***** DATA LISTING *****

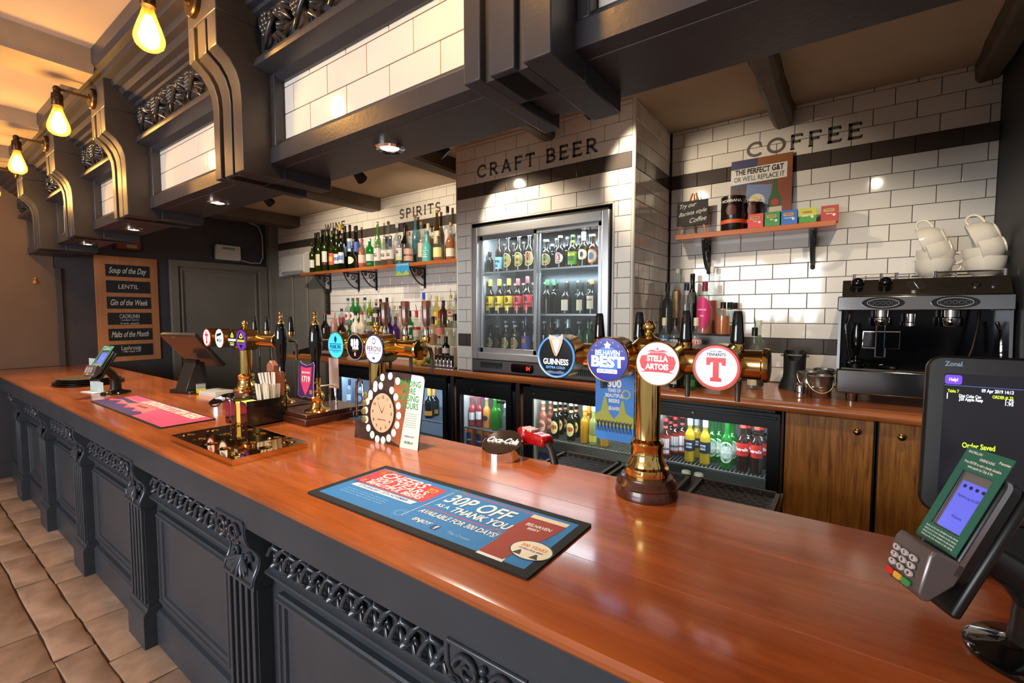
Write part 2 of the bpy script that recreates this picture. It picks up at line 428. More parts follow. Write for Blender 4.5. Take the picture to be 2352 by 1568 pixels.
# painted lettering on the tiles: small serifed capitals drawn stroke by stroke
SIGNG = mat('grey_sign_paint', (96, 88, 80), .5)
def glyph(ch):
    """strokes: ('l',x0,y0,x1,y1[,w]) line, ('a',cx,cy,rx,ry,a0,a1) arc; returns (strokes, width)"""
    W = {'C': .78, 'O': .86, 'F': .62, 'E': .64, 'R': .72, 'A': .8, 'T': .66, 'B': .66, 'W': 1.05, 'I': .2, 'N': .78, 'S': .56, 'P': .62}[ch]
    s = []
    if ch == 'C': s = [('a', .42, .5, .38, .45, 48, 312), ('s', .66, .84, .70, .62), ('s', .70, .2, .66, .14)]
    elif ch == 'O': s = [('a', .43, .5, .38, .45, 0, 360)]
    elif ch in 'FE':
        s = [('l', .12, 0, .12, 1), ('l', .05, .95, .56, .95), ('l', .12, .52, .46, .52), ('s', .56, .99, .55, .8), ('s', .46, .62, .46, .42), ('s', .02, .03, .24, .03)]
        if ch == 'E': s += [('l', .05, .05, .58, .05), ('s', .58, .01, .60, .2)]
    elif ch in 'RPB':
        s = [('l', .12, 0, .12, 1), ('l', .05, .95, .34, .95), ('l', .12, .48, .34, .48), ('a', .34, .715, .2, .235, -90, 90), ('s', .02, .03, .24, .03)]
        if ch == 'R': s += [('l', .32, .47, .62, .02), ('s', .54, .03, .72, .03)]
        if ch == 'B': s += [('l', .05, .05, .36, .05), ('a', .36, .265, .22, .215, -90, 90)]
    elif ch == 'A': s = [('l', .1, 0, .4, 1), ('l', .4, 1, .7, 0), ('l', .22, .33, .58, .33), ('s', .01, .03, .2, .03), ('s', .6, .03, .79, .03)]
    elif ch == 'T': s = [('l', .33, 0, .33, 1), ('l', .03, .95, .63, .95), ('s', .04, .99, .03, .78), ('s', .62, .99, .63, .78), ('s', .22, .03, .44, .03)]
    elif ch == 'W': s = [('l', .05, 1, .28, 0), ('l', .28, 0, .5, .95), ('l', .5, .95, .74, 0), ('l', .74, 0, .98, 1), ('s', -.02, .97, .14, .97), ('s', .88, .97, 1.05, .97)]
    elif ch == 'I': s = [('l', .1, 0, .1, 1), ('s', 0, .03, .2, .03), ('s', 0, .97, .2, .97)]
    elif ch == 'N': s = [('l', .12, 0, .12, 1), ('l', .12, 1, .64, 0), ('l', .64, 0, .64, 1), ('s', .03, .03, .2, .03), ('s', .56, .97, .73, .97)]
    elif ch == 'S': s = [('a', .28, .735, .21, .225, 30, 270), ('a', .28, .26, .22, .22, -150, 90), ('s', .47, .8, .47, .92), ('s', .07, .1, .07, .24)]
    return s, W
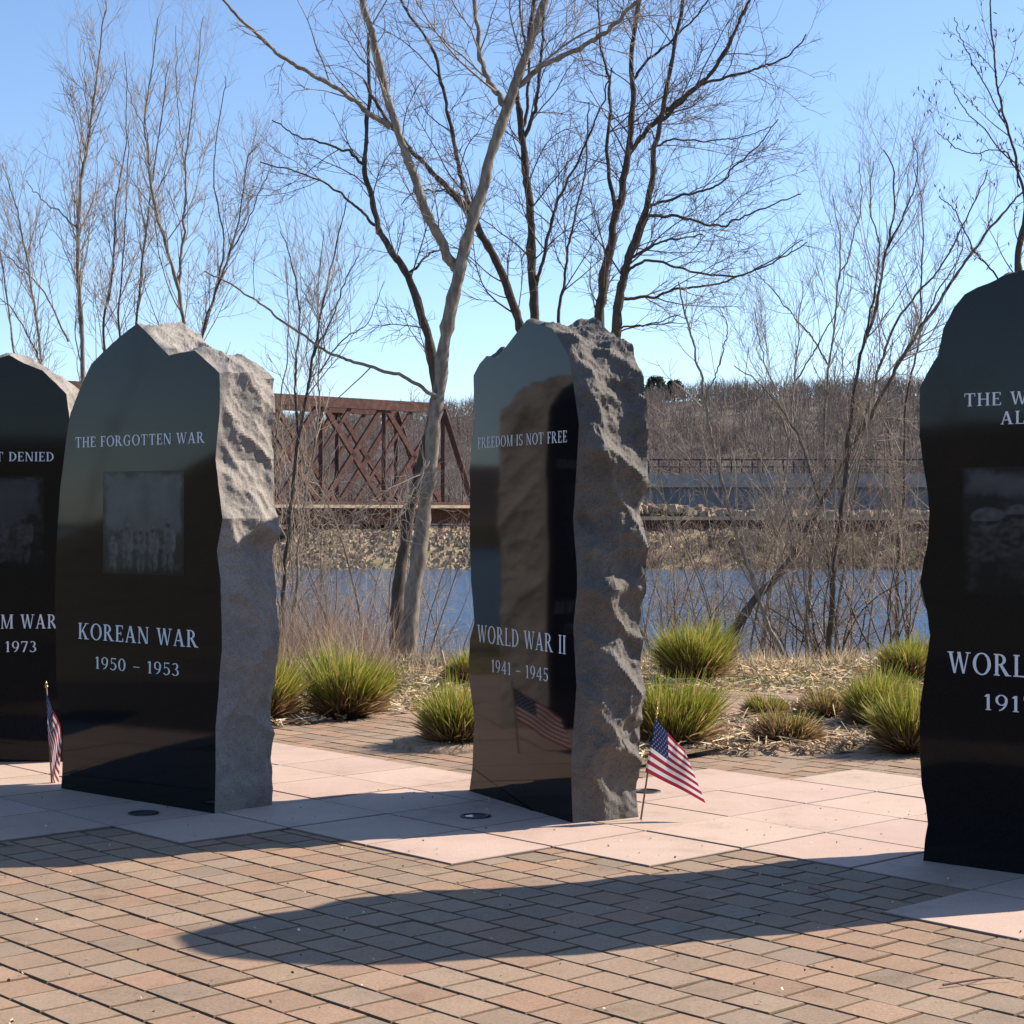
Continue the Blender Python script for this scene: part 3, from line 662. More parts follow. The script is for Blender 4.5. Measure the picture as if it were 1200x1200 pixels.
litter('bed_straw', 2200, ((.3, 10.9, 5.2, 14.4), lambda x, y: inside((x, y), BED)), ((.04, .13), (.0015, .004)), [(.62, .49, .31), (.5, .38, .22), (.7, .58, .4)], 15, lambda x, y: .06 + random.random() * .03)
notpl = lambda x, y: not inside((x, y), PLAZA)
straw = [(.62, .49, .31), (.5, .38, .22), (.38, .27, .15), (.7, .58, .4)]
litter('straw_litter', 15000, ((-4, 12.4, 6, 18.8), notpl), ((.02, .09), (.002, .006)), straw, 6, lambda x, y: terrain(x, y) + .012 + random.random() * .05)
litter('leaf_litter', 9000, ((-4, 12.4, 6, 19), notpl), ((.012, .03), (.008, .02)), tan, 8, lambda x, y: terrain(x, y) + .012 + random.random() * .03)
litter('paving_grit', 700, ((-3.5, 4.5, 4, 10), lambda x, y: True), ((.002, .006), (.002, .004)), [(.5, .42, .3), (.65, .55, .4), (.1, .07, .05)], 9, lambda x, y: .021)
def turf(name, n, box, test, hgt, pal, seed, up=.0, wid=.003):
    g = np.random.default_rng(seed); pts = []
    while len(pts) < n:
        x, y = g.uniform(box[0], box[2]), g.uniform(box[1], box[3])
        if test(x, y): pts.append((x, y, terrain(x, y)))
    P0 = np.array(pts); n = len(P0); K = 3
    D = np.stack([g.normal(size=n) * .35, g.normal(size=n) * .35, np.ones(n)], 1)
    P = grow(g, P0, D, hgt * (.5 + g.random(n)), K, up, .12); T = norm(np.gradient(P, axis=1)); s_ = norm(np.cross(T, g.normal(size=(n, 1, 3))))
    wd = wid * np.array([1, .9, .6, .1])[None, :, None]; V = np.stack([P - s_ * wd, P + s_ * wd], 2)
    C = np.array(pal)[g.integers(0, len(pal), n)] * g.uniform(.7, 1.3, (n, 1)); C = np.repeat(np.repeat(C[:, None, None], K + 1, 1), 2, 2)
    idx = np.arange(n * (K + 1) * 2).reshape(n, K + 1, 2); q = QB()
    q.add(V, np.stack([idx[:, :-1, 0], idx[:, :-1, 1], idx[:, 1:, 1], idx[:, 1:, 0]], -1), C)
    return tag(link(name, q.mesh(name, True, True), M['blade']), kind='stuff')
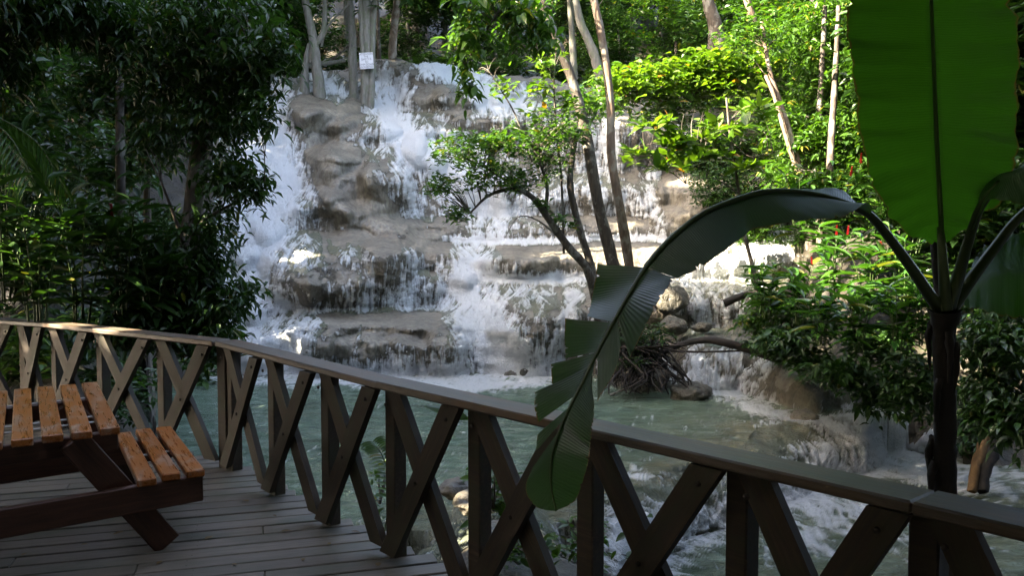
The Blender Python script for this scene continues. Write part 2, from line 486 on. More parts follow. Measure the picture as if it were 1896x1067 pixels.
# smooth coarse grid for flow directions and slope
g0x, g0y, gs = -20.0, 8.0, .16
gx = np.arange(g0x, 20, gs); gy = np.arange(g0y, 52, gs)
CX, CY = np.meshgrid(gx, gy, indexing='ij')
CZ = H(CX, CY)
lev = np.where(lipd(CX, CY) > 0, ZUP, ZLOW)
CZ = np.maximum(CZ, lev)
def blur(a, k):
    for _ in range(k):
        a = (np.roll(a, 1, 0) + np.roll(a, -1, 0) + 2 * a) / 4; a = (np.roll(a, 1, 1) + np.roll(a, -1, 1) + 2 * a) / 4
    return a
CZs = blur(CZ, 3)
DX, DY = np.gradient(CZs, gs)
def samp(A, x, y):
    fx = np.clip((x - g0x) / gs, 0, A.shape[0] - 2.001); fy = np.clip((y - g0y) / gs, 0, A.shape[1] - 2.001)
    i = fx.astype(int); j = fy.astype(int); fx = fx - i; fy = fy - j
    return (A[i, j] * (1 - fx) + A[i + 1, j] * fx) * (1 - fy) + (A[i, j + 1] * (1 - fx) + A[i + 1, j + 1] * fx) * fy
def hz(x, y):
    return float(H(np.array([float(x)]), np.array([float(y)]))[0])
def hit(pts):
    """pixel points -> world points on the rock or water seen there"""
    P = np.array([raydir(a, b) for a, b in pts]); P = P / P[:, 1:2]
    Ys = np.arange(8.6, 52, .06)
    X = P[:, 0:1] * Ys; Z = CAMZ + P[:, 2:3] * Ys; Yg = np.broadcast_to(Ys, X.shape)
    hh = samp(CZ, X, Yg); below = Z <= hh + .02
    i = np.where(below.any(1), below.argmax(1), len(Ys) - 1); r = np.arange(len(pts))
    return np.stack([X[r, i], Ys[i], Z[r, i]], 1)
def ground_at(px, py):
    return hit([(px, py)])[0]

# foam courses: (points in the picture, width m, strength)
FOAM = [
 ([(455,690),(465,630),(450,570),(462,500),(490,440),(505,390),(528,330),(512,285),(500,240),(492,205)], 1.05, 1.45),
 ([(430,600),(440,520),(470,420),(480,330),(470,260)], 1.2, 1.15), ([(520,420),(540,360),(530,300)], .9, .8), ([(500,600),(520,560),(500,520)], .8, .8),
 ([(560,480),(520,440),(540,400),(570,360),(560,320)], .7, .75),
 ([(520,690),(540,640),(560,610)], .55, 1.2),
 ([(565,430),(620,440),(670,480),(690,540)], .6, .42), ([(600,440),(600,500),(610,560)], .35, .35), ([(700,440),(740,490),(760,540)], .4, .4),
 ([(740,440),(775,500),(800,545),(760,560),(640,565)], .5, .6),
 ([(950,690),(925,640),(890,600),(880,560),(870,520),(885,485)], .8, 1.5),
 ([(840,540),(900,520),(960,535),(1000,560)], .7, .8),
 ([(1010,680),(980,650),(960,610)], .5, .7),
 ([(1045,640),(1052,590),(1060,550)], .28, 1.0),
 ([(940,560),(1000,545)], .5, .4),
 ([(660,690),(662,640),(664,605)], .10, .6),
 ([(720,690),(760,670),(820,680),(860,640),(860,600)], .5, .6),
 ([(540,696),(640,697),(700,700),(800,702),(900,702),(1000,692)], .75, 1.35), ([(430,700),(500,705),(600,712)], .9, .9), ([(700,712),(850,716),(960,708)], .9, 1.5), ([(560,706),(700,708),(900,708),(1040,700)], .55, 1.4),
 ([(720,205),(760,250),(800,290),(850,320),(870,360),(900,390),(920,400)], .95, 1.25),
 ([(690,215),(700,250),(680,265)], .7, .5),
 ([(740,310),(748,350),(760,385),(790,400)], .5, .6),
 ([(700,280),(700,310),(720,340),(735,370)], .35, .45),
 ([(820,230),(850,270),(900,300),(930,340)], .8, .6),
 ([(700,145),(705,175),(725,205)], .6, .8),
 ([(745,165),(750,195),(760,205)], .6, .6),
 ([(580,145),(600,165),(620,180)], .8, .9),
 ([(520,160),(540,175)], .6, .6),
 ([(795,122),(850,130),(880,160),(900,190),(940,200),(1000,200)], .8, 1.4),
 ([(1110,230),(1115,270),(1110,320)], .7, .7),
 ([(1080,330),(1120,350),(1180,370),(1220,390)], .7, .45),
 ([(1040,350),(1020,380),(980,400)], .8, .7),
 ([(1210,330),(1190,370),(1215,400)], .5, .6),
 ([(900,395),(980,400),(1060,405)], .6, .5),
 ([(1345,500),(1370,480),(1400,470),(1440,470)], .9, 1.0),
 ([(1230,518),(1300,515),(1400,515)], .5, .9),
 ([(900,516),(1000,519),(1100,519),(1230,519)], .22, 1.5), ([(560,578),(700,576),(860,573)], .16, 1.0),
 ([(840,446),(960,446),(1100,446),(1230,445)], .16, 1.5), ([(1230,446),(1330,443),(1450,442)], .2, 1.1),
 ([(820,440),(860,446),(930,446)], .2, .7),
 ([(1245,540),(1250,570)], .3, .6),
 ([(1290,545),(1300,600)], .25, .9),
 ([(1330,545),(1345,590)], .2, .5),
 ([(1280,660),(1290,695)], .35, .9),
 ([(1340,650),(1370,690)], .3, .8),
 ([(1410,650),(1420,690)], .3, .7),
 ([(1290,700),(1340,725),(1400,755),(1470,775),(1540,790)], .5, 1.25),
 ([(1560,740),(1600,770)], .5, .35),
 ([(1370,700),(1400,690)], .2, .6),
 ([(1480,810),(1560,815),(1640,820),(1700,850),(1740,880)], 1.1, 1.3), ([(1640,870),(1720,880),(1780,870)], 1.0, 1.0),
 ([(1580,800),(1650,800),(1730,830)], .6, .95),
 ([(1250,900),(1330,890),(1400,900),(1480,900),(1560,930),(1660,930)], .95, .95),
 ([(1230,960),(1180,1000),(1150,1060)], .6, 1.1),
 ([(1500,950),(1600,970),(1700,950)], .8, .62), ([(1180,1040),(1240,960),(1330,925),(1450,905)], .7, 1.0), ([(1400,1000),(1550,1010)], .6, .5),
 ([(1350,960),(1450,990)], .7, .6),
]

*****

Starting at the line that contains "The Blender Python script for this scene continues." and stopping at the line that contains "return hit([(px, py)])[0]", transcribe the lines exactly; both boundary lines are to be included.

The Blender Python script for this scene continues. Write part 2, from line 486 on. More parts follow. Measure the picture as if it were 1896x1067 pixels.
# smooth coarse grid for flow directions and slope
g0x, g0y, gs = -20.0, 8.0, .16
gx = np.arange(g0x, 20, gs); gy = np.arange(g0y, 52, gs)
CX, CY = np.meshgrid(gx, gy, indexing='ij')
CZ = H(CX, CY)
lev = np.where(lipd(CX, CY) > 0, ZUP, ZLOW)
CZ = np.maximum(CZ, lev)
def blur(a, k):
    for _ in range(k):
        a = (np.roll(a, 1, 0) + np.roll(a, -1, 0) + 2 * a) / 4; a = (np.roll(a, 1, 1) + np.roll(a, -1, 1) + 2 * a) / 4
    return a
CZs = blur(CZ, 3)
DX, DY = np.gradient(CZs, gs)
def samp(A, x, y):
    fx = np.clip((x - g0x) / gs, 0, A.shape[0] - 2.001); fy = np.clip((y - g0y) / gs, 0, A.shape[1] - 2.001)
    i = fx.astype(int); j = fy.astype(int); fx = fx - i; fy = fy - j
    return (A[i, j] * (1 - fx) + A[i + 1, j] * fx) * (1 - fy) + (A[i, j + 1] * (1 - fx) + A[i + 1, j + 1] * fx) * fy
def hz(x, y):
    return float(H(np.array([float(x)]), np.array([float(y)]))[0])
def hit(pts):
    """pixel points -> world points on the rock or water seen there"""
    P = np.array([raydir(a, b) for a, b in pts]); P = P / P[:, 1:2]
    Ys = np.arange(8.6, 52, .06)
    X = P[:, 0:1] * Ys; Z = CAMZ + P[:, 2:3] * Ys; Yg = np.broadcast_to(Ys, X.shape)
    hh = samp(CZ, X, Yg); below = Z <= hh + .02
    i = np.where(below.any(1), below.argmax(1), len(Ys) - 1); r = np.arange(len(pts))
    return np.stack([X[r, i], Ys[i], Z[r, i]], 1)
def ground_at(px, py):
    return hit([(px, py)])[0]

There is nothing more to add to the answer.